The Madrid conditions won't be changed and they include getting inflation nearer the European average. The Prime Minister's role is crucial—she invented the Madrid conditions. They were not imposed on her by other members of the European Community. The present Chancellor was not in Madrid when these conditions were suggested by the Prime Minister, and neither was his predecessor, the former Chancellor. It was the Prime Minister herself, assisted by the then Foreign Secretary, who is now Leader of the House, and who accompanied her to the Madrid summit. Sadly, his views do not seem to coincide with those of the Prime Minister or of the present Chancellor.

But if the condition is clear—and it could hardly be made more clear—that inflation had to be reduced before we entered the exchange rate mechanism, it is equally clear that it has not been fulfilled. Headline inflation in June 1989 was 8·3 per cent. and is now 10·9 per cent. If we take inflation on the basis that the Chancellor likes to take it—by excluding completely mortgage rates and the poll tax, which is a favourable estimate from the Government's point of view—then, it was 5·8 per cent. and now, it is 7·9 per cent.

I ask the Chancellor to explain why there has been such a humiliating U-turn by the Prime Minister who was the inventor of the Madrid conditions and is now their arch-destroyer. Is it not simply because the Government, due to their appalling mismanagement of our economy, have been forced to concede that they could not achieve the inflation target which they had set for themselves?

Why does not the Chancellor admit this in his statement to the House, on television and elsewhere? Why does not the Prime Minister—whose role is so crucial in this affair that she must take part in the debate which we hope to have in the House—admit it? If our parliamentary accountability is as important as she frequently claims in this context, why is she reluctant to take part in the debate? Is it not because she would find it impossible to justify the abandonment of a commitment that she made to the House on 29 June last year?

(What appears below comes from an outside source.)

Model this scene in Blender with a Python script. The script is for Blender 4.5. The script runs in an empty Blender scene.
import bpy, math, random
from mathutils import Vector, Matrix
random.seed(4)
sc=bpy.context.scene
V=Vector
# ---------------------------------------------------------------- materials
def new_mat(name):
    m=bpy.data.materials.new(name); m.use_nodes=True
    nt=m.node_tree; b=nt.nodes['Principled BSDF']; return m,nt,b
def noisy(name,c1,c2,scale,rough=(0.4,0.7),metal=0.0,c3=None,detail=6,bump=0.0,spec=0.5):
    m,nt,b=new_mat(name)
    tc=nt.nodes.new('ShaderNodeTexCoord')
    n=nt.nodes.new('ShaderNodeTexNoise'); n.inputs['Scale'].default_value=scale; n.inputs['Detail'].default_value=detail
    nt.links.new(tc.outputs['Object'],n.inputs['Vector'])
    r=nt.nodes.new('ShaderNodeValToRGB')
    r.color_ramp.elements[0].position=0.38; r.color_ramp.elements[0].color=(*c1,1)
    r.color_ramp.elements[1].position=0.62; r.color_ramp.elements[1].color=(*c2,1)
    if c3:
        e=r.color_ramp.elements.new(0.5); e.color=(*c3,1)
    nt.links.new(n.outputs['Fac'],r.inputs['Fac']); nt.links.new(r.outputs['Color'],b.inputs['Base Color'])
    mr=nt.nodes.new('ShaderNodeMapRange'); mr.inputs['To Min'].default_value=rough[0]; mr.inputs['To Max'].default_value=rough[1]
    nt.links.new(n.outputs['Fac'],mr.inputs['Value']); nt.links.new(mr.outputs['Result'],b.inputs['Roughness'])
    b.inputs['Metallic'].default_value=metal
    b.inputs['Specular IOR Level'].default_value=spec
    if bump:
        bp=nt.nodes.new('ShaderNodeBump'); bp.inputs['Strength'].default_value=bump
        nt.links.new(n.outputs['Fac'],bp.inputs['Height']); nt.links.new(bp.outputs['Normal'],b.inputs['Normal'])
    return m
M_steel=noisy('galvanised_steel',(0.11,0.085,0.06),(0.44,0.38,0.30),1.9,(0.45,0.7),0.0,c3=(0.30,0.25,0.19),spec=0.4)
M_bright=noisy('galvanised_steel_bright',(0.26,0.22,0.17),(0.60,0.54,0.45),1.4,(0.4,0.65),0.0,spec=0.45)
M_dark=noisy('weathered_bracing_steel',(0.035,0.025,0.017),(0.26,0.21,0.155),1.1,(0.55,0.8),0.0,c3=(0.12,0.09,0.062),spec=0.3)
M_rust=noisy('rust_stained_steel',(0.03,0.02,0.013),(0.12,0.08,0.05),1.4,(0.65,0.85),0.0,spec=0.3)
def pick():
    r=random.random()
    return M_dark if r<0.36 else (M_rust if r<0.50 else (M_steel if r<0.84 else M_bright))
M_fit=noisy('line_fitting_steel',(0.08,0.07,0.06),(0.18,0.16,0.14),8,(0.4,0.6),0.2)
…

Would not the Chancellor have been wiser to admit that our economy is in dire trouble, rather than to pretend, as he did once again today, that all would soon be well and to claim, as he did on Channel 4 television on the day of his announcement, that at that time there was an ideal conjunction of events Ideal, when inflation was twice as high as that in the rest of the countries in the exchange rate mechanism? Ideal, when the economic consequences of the Gulf crisis are quite unknown? If these conditions were ideal, what were the Government waiting for during all the years when inflation was low and during all the years when there was no Gulf crisis?

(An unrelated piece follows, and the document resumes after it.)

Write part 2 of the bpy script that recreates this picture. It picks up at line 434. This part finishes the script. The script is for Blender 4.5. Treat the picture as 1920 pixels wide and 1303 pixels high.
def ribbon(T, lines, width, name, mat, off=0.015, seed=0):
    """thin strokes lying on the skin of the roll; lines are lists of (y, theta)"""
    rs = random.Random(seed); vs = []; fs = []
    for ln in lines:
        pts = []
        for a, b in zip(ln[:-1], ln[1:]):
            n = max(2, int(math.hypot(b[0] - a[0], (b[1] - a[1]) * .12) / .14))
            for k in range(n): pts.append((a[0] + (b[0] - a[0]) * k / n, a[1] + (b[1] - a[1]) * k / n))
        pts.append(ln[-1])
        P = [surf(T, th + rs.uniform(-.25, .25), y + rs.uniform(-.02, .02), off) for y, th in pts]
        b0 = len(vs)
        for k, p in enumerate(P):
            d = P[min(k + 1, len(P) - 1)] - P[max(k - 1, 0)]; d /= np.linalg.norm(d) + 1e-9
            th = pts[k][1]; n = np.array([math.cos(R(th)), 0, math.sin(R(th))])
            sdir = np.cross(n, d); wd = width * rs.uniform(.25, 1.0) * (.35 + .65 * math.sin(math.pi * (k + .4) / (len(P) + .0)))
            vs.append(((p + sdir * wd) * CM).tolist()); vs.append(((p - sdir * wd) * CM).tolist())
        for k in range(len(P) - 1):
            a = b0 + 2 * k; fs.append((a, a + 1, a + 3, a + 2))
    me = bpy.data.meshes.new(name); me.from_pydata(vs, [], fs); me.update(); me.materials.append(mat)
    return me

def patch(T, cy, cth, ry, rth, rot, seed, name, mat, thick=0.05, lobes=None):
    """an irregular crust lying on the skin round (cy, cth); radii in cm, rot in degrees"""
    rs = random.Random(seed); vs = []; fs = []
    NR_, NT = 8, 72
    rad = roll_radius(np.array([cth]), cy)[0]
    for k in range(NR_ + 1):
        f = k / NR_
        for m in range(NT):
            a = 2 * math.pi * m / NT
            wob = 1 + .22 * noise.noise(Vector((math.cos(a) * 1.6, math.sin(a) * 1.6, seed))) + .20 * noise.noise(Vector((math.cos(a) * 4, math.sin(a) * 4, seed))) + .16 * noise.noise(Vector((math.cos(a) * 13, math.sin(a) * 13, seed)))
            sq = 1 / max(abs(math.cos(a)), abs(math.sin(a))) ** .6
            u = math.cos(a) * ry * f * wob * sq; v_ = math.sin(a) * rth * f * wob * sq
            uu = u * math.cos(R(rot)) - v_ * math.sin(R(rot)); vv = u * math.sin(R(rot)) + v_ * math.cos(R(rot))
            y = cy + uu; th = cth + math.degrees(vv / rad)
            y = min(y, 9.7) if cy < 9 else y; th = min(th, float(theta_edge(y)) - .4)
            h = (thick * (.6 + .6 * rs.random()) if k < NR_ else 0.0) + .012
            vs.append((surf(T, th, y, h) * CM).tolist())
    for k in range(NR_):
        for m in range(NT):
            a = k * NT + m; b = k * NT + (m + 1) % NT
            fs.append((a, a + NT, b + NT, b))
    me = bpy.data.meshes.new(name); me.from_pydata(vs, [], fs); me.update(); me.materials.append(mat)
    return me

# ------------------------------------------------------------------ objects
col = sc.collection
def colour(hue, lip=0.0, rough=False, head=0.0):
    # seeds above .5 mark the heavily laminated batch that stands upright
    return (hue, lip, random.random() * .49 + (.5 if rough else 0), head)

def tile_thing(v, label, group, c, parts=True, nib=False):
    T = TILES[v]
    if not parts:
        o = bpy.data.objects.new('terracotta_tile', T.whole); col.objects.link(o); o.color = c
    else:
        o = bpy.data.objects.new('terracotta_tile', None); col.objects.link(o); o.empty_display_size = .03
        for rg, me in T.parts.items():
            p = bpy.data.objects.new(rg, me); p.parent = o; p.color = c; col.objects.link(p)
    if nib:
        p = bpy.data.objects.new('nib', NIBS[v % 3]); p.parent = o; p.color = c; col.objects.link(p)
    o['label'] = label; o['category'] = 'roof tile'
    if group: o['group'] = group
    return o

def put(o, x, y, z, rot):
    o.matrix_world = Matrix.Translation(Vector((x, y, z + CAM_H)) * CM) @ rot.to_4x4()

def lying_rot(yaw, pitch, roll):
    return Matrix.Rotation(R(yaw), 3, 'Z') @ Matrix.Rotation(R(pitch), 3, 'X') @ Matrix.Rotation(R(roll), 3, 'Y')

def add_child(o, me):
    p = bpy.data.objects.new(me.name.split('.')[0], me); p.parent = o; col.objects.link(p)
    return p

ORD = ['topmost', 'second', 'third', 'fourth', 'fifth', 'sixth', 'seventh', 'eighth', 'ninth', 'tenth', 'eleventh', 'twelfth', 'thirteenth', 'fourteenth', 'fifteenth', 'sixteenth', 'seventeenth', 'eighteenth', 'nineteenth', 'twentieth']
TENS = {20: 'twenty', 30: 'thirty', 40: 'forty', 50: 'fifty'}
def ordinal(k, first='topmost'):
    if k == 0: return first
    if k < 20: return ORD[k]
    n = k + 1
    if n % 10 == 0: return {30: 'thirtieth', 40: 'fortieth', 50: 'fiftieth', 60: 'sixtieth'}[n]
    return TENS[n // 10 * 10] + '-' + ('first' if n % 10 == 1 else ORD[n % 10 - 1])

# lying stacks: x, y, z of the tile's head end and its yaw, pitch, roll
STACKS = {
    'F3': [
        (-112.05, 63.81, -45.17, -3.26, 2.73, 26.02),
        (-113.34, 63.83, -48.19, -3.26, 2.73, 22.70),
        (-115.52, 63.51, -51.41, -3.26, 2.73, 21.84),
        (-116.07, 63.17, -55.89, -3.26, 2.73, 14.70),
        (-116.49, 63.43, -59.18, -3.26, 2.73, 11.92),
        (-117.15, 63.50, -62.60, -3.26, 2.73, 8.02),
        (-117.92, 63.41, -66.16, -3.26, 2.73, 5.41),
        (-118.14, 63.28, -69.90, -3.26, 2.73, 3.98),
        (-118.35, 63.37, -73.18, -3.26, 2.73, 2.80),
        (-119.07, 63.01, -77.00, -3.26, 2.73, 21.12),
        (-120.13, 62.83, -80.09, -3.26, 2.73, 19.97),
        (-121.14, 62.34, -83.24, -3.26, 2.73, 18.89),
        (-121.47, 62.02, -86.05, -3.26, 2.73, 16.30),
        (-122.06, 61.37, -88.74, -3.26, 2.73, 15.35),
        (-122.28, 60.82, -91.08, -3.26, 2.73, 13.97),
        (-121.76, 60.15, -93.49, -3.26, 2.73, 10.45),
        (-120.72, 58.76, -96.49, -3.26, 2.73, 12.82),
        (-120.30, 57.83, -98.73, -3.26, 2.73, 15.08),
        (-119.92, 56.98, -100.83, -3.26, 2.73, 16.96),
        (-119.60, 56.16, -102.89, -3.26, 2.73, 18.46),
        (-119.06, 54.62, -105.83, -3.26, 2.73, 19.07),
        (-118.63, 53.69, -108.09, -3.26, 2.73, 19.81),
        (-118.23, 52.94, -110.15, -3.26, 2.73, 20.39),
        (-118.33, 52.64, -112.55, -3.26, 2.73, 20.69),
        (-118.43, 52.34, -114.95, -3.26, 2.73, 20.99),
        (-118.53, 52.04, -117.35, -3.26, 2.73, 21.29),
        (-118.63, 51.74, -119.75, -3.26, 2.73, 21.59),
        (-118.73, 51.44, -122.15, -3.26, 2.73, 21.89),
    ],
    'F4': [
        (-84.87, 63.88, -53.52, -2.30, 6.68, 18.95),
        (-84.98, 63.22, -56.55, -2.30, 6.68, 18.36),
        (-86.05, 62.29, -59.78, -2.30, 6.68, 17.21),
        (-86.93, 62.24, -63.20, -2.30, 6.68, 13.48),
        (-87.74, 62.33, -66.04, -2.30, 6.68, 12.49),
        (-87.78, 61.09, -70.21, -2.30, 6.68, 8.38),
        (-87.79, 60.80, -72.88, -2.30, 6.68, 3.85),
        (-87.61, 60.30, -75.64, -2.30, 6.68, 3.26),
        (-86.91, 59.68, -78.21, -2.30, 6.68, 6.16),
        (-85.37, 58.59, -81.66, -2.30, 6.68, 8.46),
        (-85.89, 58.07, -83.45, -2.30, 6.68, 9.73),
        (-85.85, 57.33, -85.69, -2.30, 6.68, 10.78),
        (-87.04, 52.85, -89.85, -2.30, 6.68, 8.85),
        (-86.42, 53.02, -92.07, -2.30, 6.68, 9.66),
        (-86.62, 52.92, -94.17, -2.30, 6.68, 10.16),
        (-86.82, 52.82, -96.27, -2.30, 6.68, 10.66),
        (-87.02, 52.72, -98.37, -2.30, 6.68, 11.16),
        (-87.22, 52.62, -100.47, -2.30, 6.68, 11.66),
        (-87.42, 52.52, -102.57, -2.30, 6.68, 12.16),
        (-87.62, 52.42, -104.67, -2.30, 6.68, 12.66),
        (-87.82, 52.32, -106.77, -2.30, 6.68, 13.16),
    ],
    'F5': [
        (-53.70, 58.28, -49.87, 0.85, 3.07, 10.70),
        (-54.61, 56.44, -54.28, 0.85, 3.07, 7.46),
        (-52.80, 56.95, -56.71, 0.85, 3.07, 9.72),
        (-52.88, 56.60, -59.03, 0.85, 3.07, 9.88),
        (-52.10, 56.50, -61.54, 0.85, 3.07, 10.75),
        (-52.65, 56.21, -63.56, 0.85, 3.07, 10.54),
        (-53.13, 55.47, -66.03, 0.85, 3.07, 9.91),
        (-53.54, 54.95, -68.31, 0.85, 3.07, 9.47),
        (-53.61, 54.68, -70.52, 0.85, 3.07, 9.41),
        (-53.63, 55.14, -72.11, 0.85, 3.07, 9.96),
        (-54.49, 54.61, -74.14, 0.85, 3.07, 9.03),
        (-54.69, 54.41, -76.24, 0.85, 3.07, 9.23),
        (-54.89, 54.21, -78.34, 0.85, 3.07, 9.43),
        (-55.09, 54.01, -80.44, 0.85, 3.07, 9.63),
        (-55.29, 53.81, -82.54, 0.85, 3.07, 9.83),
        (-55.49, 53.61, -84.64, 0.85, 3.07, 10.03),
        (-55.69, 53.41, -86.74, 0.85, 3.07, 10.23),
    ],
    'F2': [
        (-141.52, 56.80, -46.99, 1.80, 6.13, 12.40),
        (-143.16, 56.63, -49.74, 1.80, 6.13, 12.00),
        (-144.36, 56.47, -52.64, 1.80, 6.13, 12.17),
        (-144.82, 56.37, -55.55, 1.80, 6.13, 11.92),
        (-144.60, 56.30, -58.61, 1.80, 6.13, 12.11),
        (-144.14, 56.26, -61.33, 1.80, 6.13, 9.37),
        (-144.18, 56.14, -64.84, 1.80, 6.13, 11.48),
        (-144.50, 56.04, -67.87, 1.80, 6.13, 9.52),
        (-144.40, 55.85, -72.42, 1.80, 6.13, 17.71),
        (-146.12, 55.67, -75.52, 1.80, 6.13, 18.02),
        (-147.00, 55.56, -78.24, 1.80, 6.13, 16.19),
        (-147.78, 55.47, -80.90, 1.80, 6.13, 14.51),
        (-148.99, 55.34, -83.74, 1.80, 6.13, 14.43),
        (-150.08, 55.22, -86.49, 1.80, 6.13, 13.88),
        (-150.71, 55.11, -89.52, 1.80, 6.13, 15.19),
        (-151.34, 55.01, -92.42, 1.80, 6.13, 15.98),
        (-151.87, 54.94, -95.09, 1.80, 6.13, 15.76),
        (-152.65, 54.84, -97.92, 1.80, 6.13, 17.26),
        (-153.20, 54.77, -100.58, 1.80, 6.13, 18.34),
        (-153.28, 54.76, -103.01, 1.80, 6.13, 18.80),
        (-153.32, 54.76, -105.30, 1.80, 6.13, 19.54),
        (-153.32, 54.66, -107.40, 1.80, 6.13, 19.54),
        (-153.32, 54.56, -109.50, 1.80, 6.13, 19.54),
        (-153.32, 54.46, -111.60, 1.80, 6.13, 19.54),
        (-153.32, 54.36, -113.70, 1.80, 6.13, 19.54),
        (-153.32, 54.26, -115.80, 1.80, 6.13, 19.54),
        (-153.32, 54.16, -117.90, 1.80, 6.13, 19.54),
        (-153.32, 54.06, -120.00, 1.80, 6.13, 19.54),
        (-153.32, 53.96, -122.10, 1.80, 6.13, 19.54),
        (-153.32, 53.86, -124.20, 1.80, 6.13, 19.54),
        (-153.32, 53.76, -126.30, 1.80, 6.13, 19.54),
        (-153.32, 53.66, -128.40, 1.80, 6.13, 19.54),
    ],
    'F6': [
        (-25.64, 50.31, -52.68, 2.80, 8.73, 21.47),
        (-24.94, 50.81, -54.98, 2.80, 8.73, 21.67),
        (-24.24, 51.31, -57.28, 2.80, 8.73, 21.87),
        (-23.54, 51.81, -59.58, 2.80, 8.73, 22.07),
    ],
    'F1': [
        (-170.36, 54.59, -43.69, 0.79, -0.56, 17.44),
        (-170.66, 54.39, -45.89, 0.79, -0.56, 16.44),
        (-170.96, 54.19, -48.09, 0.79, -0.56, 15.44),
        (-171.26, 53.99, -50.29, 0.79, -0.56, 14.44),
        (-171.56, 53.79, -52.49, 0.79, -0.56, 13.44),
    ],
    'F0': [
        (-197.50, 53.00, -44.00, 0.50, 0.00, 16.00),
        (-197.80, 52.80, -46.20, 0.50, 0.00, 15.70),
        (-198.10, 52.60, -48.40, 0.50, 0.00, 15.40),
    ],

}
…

Does the Chancellor not understand that nonsense like this not only fuels scepticism in the markets and elsewhere, but fosters downright incredulity about statements by Ministers? Is is not clear that the Government, baulked and cornered by their economic failure, have joined the exchange rate mechanism as a last resort?

Now that Britain has joined, will the Chancellor give us his estimate of the consequences for our economy? I hope that he will answer these questions directly. Given our serious balance of payments problems, is it his judgment that the rate at which we agreed to join is sustainable? What is his estimate of the effect on the balance of payments over the period ahead? Will the balance of payments deficit be progressively reduced? Is he satisfied that the arrangements through the central banks under the Basle-Nyborg agreements will be adequate to sustain the management of a currency as widely traded as sterling? Why did he not seek a strengthening of regional policy in the Community as one means of helping to bridge the gap between countries with more successful economies and countries, such as Britain, which are in difficulties?